This story was originally published by the WND News Center.
JERUSALEM – The United Nations Relief and Works Agency for Palestine Refugees in the Near East (UNRWA) is in contention to be awarded the Nobel Peace Prize, the award of which will be announced in Norway's capital, Oslo, on Oct. 11. Other candidates include the International Court of Justice (ICJ), and U.N. Secretary-General Antonio Guterres.
In a year which has exemplified the moral turpitude of so much of the so-called international community, it beggars belief – although fails to reach the standard of causing actual surprise – that an honest-to-goodness terrorist-employing and -sympathizing organization would be advanced as a candidate to win the award. At least it has just been nominated for now; the reaction if it actually won would be something else altogether.
UNRWA's nomination is so controversial – and so morally inverted – because by the United Nations' own admission, at least nine UNRWA employees "may have taken part" in the Oct. 7, 2023 massacres in southern Israel. There is footage of known UNRWA employees loading a dead Israeli civilian into the back of a white jeep to be taken back as a hostage to Gaza.
According to the IDF website, recordings of UNRWA employees highlight them saying, "I'm inside, I'm inside with the Jews," "We have female hostages, I captured one." That refrain about "Jews" rather than "Israelis" was a familiar one, repeated time and again and recorded for posterity on GoPro cameras and other recording devices.
The forwarding of UNRWA as a candidate for the Nobel Peace Prize also comes less than a month after it was revealed the Biden-Harris Department of Justice backed a call for UNRWA employees implicated in the Oct. 7 massacres to be immune from prosecution.
In addition, there are other organizations and individuals who have not exactly covered themselves in glory over the last 12 months. In January, the ICJ issued a preliminary ruling – through the sponsorship of a case brought by South Africa – which accused Israel of committing genocide in Gaza. In May the court ruled Israel "must immediately halt its military offensive" in Rafah and other areas "which may inflict on the Palestinian group in Gaza conditions of life that could bring about its physical destruction in whole or in part."
While the court cannot enforce its ruling, and had its authority also undermined by the heroic stance of Justice Julia Sebutinde of Uganda, who actually looked at the evidence presented, the ICJ used its global soapbox to very publicly push Hamas' narrative and agenda.
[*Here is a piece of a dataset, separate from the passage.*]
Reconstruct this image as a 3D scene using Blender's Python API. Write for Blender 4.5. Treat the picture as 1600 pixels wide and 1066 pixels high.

The court even relied upon evidence submitted by UNRWA to reach its decision.
Secretary-General Guterres too is a highly compromised figure, and his nomination seems reward for indulging in oleaginous pandering to the League of Arab states. The citation for him notes, "is personal courage and integrity in the face of the wars in Ukraine and Gaza." It should be recalled on Oct. 9, when there were still a few Hamas terrorists roaming around southern Israel, when many of the victims of the bestial massacre two days previously, when some 250 hostages – both dead and alive – had been spirited into Gaza, and before Israel had even properly retaliated for the invasion of its borders, Guterres took it upon himself to exclaim, "Hamas' violence did not come in a vacuum."
He has consistently used his bully pulpit to excoriate Israel's actions in Gaza, claiming that the devastation and alleged loss of life is without precedent or equal. In October, Israel's Foreign Minister Israel Katz banned Guterres from entering Israel after the Portuguese failed to "unequivocally condemn" Iran's missile attack. Some peacemaker he.
The Nobel Peace Prize has for a few decades become a highly controversial award. Palestine Liberation Organization leader Yasser Arafat was awarded it in 1994, along with Israeli leaders Yitzhak Rabin (who would be assassinated a year later) and Shimon Peres. Arafat's commitment to peace was always tenuous at best, and the latter years of his life and career when he unleashed the murderous Second Intifada in Sept. 2000, was evidence of this.
President Barack Obama was awarded the prize in 2009, barely eight months into his presidency. While he had the good grace to seem a little sheepish to be even nominated, explaining he hadn't done anything yet, he still accepted the award.
Meanwhile, President Donald Trump, who did more to promote Middle East peace than pretty much any U.S. commander-in-chief in recent memory, and who was scandalously overlooked – as was Israel's Prime Minister Benjamin Netanyahu – for signing the groundbreaking Abraham Accords in 2020, is nominated this year. Elon Musk, the owner of social media platform X, whose Starlink has provided millions of people with internet access is also nominated.